■ Exercise description ■
Please transcribe the listing below in full and word for word, without its pictures.

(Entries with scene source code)

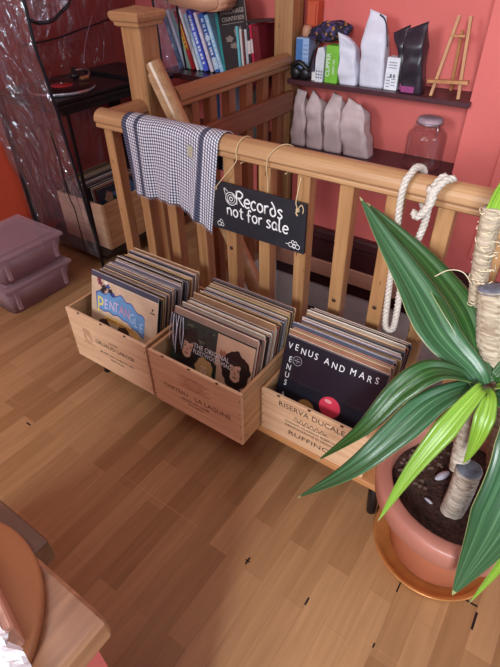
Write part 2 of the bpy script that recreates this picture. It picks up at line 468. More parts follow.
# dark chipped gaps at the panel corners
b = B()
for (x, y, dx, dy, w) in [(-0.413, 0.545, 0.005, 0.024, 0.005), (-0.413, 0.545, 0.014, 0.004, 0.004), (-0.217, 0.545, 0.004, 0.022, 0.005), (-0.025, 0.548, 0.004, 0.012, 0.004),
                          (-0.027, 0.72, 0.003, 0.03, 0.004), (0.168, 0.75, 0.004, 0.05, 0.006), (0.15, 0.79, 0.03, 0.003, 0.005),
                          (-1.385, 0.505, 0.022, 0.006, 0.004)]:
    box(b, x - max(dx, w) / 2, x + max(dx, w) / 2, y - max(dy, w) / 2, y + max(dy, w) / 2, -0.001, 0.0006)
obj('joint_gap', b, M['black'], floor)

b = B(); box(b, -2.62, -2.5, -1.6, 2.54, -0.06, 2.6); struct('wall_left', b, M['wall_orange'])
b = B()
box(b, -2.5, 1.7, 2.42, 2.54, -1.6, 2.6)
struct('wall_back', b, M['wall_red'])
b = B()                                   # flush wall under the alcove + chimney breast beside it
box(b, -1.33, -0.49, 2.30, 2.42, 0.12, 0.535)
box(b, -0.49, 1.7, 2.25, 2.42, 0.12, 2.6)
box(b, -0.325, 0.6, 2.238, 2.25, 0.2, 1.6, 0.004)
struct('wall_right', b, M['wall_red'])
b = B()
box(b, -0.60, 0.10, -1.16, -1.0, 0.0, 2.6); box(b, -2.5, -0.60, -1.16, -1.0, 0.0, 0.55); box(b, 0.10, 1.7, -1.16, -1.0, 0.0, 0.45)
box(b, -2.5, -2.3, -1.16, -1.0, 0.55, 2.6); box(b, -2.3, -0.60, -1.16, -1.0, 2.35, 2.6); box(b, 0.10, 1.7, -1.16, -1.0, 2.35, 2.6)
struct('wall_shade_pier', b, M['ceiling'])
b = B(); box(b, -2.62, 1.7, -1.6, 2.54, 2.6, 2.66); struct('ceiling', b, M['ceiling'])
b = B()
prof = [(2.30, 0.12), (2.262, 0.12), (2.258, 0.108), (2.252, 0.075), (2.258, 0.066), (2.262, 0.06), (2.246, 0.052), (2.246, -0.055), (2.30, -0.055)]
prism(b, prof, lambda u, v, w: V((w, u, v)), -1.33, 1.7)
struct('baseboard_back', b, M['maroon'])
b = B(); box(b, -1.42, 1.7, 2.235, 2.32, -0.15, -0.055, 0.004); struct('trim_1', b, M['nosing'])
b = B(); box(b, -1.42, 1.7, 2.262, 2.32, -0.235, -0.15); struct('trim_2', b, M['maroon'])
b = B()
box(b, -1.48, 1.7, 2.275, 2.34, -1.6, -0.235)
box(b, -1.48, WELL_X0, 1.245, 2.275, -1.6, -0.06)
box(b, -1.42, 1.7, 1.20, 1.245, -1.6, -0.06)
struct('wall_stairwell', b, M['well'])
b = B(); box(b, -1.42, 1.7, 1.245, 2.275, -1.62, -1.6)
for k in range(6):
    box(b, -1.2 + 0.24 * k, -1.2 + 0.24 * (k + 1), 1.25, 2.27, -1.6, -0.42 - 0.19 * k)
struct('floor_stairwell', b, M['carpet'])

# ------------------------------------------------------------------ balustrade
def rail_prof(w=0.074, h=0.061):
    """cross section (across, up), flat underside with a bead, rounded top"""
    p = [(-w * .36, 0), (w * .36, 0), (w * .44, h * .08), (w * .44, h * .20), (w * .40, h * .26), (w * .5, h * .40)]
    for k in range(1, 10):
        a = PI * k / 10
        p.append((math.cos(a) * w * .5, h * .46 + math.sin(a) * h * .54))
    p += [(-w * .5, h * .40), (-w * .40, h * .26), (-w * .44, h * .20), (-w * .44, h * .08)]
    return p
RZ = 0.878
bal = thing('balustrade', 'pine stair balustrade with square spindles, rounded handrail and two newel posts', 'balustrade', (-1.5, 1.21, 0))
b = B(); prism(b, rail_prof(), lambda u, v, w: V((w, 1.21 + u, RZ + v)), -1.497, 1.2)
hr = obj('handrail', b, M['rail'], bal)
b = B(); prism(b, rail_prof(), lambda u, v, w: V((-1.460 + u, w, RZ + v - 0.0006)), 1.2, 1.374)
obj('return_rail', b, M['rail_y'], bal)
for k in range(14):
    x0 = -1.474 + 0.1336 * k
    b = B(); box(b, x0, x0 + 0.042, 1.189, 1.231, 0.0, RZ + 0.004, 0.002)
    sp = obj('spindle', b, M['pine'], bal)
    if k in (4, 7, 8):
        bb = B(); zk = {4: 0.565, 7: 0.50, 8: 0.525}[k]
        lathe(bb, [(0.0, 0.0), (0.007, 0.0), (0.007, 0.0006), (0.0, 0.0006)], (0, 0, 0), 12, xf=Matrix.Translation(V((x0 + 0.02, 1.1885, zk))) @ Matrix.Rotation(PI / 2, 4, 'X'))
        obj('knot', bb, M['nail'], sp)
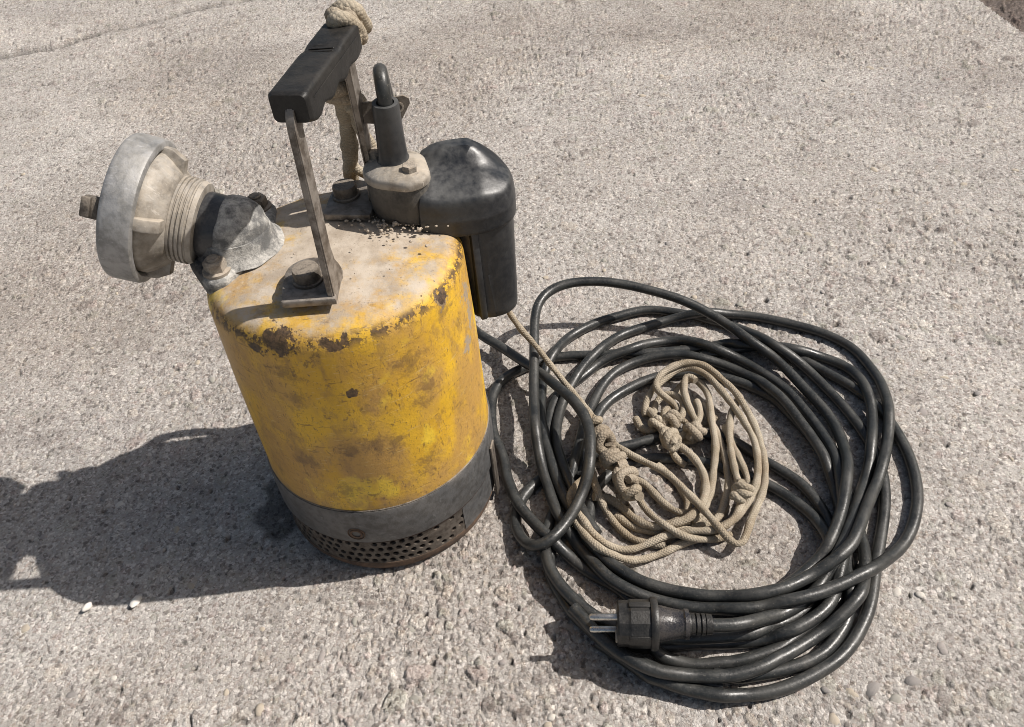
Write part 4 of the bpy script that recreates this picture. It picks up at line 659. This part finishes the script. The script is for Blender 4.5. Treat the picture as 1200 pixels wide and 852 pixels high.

■ Response to this exercise ■
Write part 2 of the bpy script that recreates this picture. It picks up at line 468. More parts follow.
# dark chipped gaps at the panel corners
b = B()
for (x, y, dx, dy, w) in [(-0.413, 0.545, 0.005, 0.024, 0.005), (-0.413, 0.545, 0.014, 0.004, 0.004), (-0.217, 0.545, 0.004, 0.022, 0.005), (-0.025, 0.548, 0.004, 0.012, 0.004),
                          (-0.027, 0.72, 0.003, 0.03, 0.004), (0.168, 0.75, 0.004, 0.05, 0.006), (0.15, 0.79, 0.03, 0.003, 0.005),
                          (-1.385, 0.505, 0.022, 0.006, 0.004)]:
    box(b, x - max(dx, w) / 2, x + max(dx, w) / 2, y - max(dy, w) / 2, y + max(dy, w) / 2, -0.001, 0.0006)
obj('joint_gap', b, M['black'], floor)

b = B(); box(b, -2.62, -2.5, -1.6, 2.54, -0.06, 2.6); struct('wall_left', b, M['wall_orange'])
b = B()
box(b, -2.5, 1.7, 2.42, 2.54, -1.6, 2.6)
struct('wall_back', b, M['wall_red'])
b = B()                                   # flush wall under the alcove + chimney breast beside it
box(b, -1.33, -0.49, 2.30, 2.42, 0.12, 0.535)
box(b, -0.49, 1.7, 2.25, 2.42, 0.12, 2.6)
box(b, -0.325, 0.6, 2.238, 2.25, 0.2, 1.6, 0.004)
struct('wall_right', b, M['wall_red'])
b = B()
box(b, -0.60, 0.10, -1.16, -1.0, 0.0, 2.6); box(b, -2.5, -0.60, -1.16, -1.0, 0.0, 0.55); box(b, 0.10, 1.7, -1.16, -1.0, 0.0, 0.45)
box(b, -2.5, -2.3, -1.16, -1.0, 0.55, 2.6); box(b, -2.3, -0.60, -1.16, -1.0, 2.35, 2.6); box(b, 0.10, 1.7, -1.16, -1.0, 2.35, 2.6)
struct('wall_shade_pier', b, M['ceiling'])
b = B(); box(b, -2.62, 1.7, -1.6, 2.54, 2.6, 2.66); struct('ceiling', b, M['ceiling'])
b = B()
prof = [(2.30, 0.12), (2.262, 0.12), (2.258, 0.108), (2.252, 0.075), (2.258, 0.066), (2.262, 0.06), (2.246, 0.052), (2.246, -0.055), (2.30, -0.055)]
prism(b, prof, lambda u, v, w: V((w, u, v)), -1.33, 1.7)
struct('baseboard_back', b, M['maroon'])
b = B(); box(b, -1.42, 1.7, 2.235, 2.32, -0.15, -0.055, 0.004); struct('trim_1', b, M['nosing'])
b = B(); box(b, -1.42, 1.7, 2.262, 2.32, -0.235, -0.15); struct('trim_2', b, M['maroon'])
b = B()
box(b, -1.48, 1.7, 2.275, 2.34, -1.6, -0.235)
box(b, -1.48, WELL_X0, 1.245, 2.275, -1.6, -0.06)
box(b, -1.42, 1.7, 1.20, 1.245, -1.6, -0.06)
struct('wall_stairwell', b, M['well'])
b = B(); box(b, -1.42, 1.7, 1.245, 2.275, -1.62, -1.6)
for k in range(6):
    box(b, -1.2 + 0.24 * k, -1.2 + 0.24 * (k + 1), 1.25, 2.27, -1.6, -0.42 - 0.19 * k)
struct('floor_stairwell', b, M['carpet'])

# ------------------------------------------------------------------ balustrade
def rail_prof(w=0.074, h=0.061):
    """cross section (across, up), flat underside with a bead, rounded top"""
    p = [(-w * .36, 0), (w * .36, 0), (w * .44, h * .08), (w * .44, h * .20), (w * .40, h * .26), (w * .5, h * .40)]
    for k in range(1, 10):
        a = PI * k / 10
        p.append((math.cos(a) * w * .5, h * .46 + math.sin(a) * h * .54))
    p += [(-w * .5, h * .40), (-w * .40, h * .26), (-w * .44, h * .20), (-w * .44, h * .08)]
    return p
RZ = 0.878
bal = thing('balustrade', 'pine stair balustrade with square spindles, rounded handrail and two newel posts', 'balustrade', (-1.5, 1.21, 0))
b = B(); prism(b, rail_prof(), lambda u, v, w: V((w, 1.21 + u, RZ + v)), -1.497, 1.2)
hr = obj('handrail', b, M['rail'], bal)
b = B(); prism(b, rail_prof(), lambda u, v, w: V((-1.460 + u, w, RZ + v - 0.0006)), 1.2, 1.374)
obj('return_rail', b, M['rail_y'], bal)
for k in range(14):
    x0 = -1.474 + 0.1336 * k
    b = B(); box(b, x0, x0 + 0.042, 1.189, 1.231, 0.0, RZ + 0.004, 0.002)
    sp = obj('spindle', b, M['pine'], bal)
    if k in (4, 7, 8):
        bb = B(); zk = {4: 0.565, 7: 0.50, 8: 0.525}[k]
        lathe(bb, [(0.0, 0.0), (0.007, 0.0), (0.007, 0.0006), (0.0, 0.0006)], (0, 0, 0), 12, xf=Matrix.Translation(V((x0 + 0.02, 1.1885, zk))) @ Matrix.Rotation(PI / 2, 4, 'X'))
        obj('knot', bb, M['nail'], sp)
Write part 4 of the bpy script that recreates this picture. It picks up at line 659. This part finishes the script. The script is for Blender 4.5. Treat the picture as 1200 pixels wide and 852 pixels high.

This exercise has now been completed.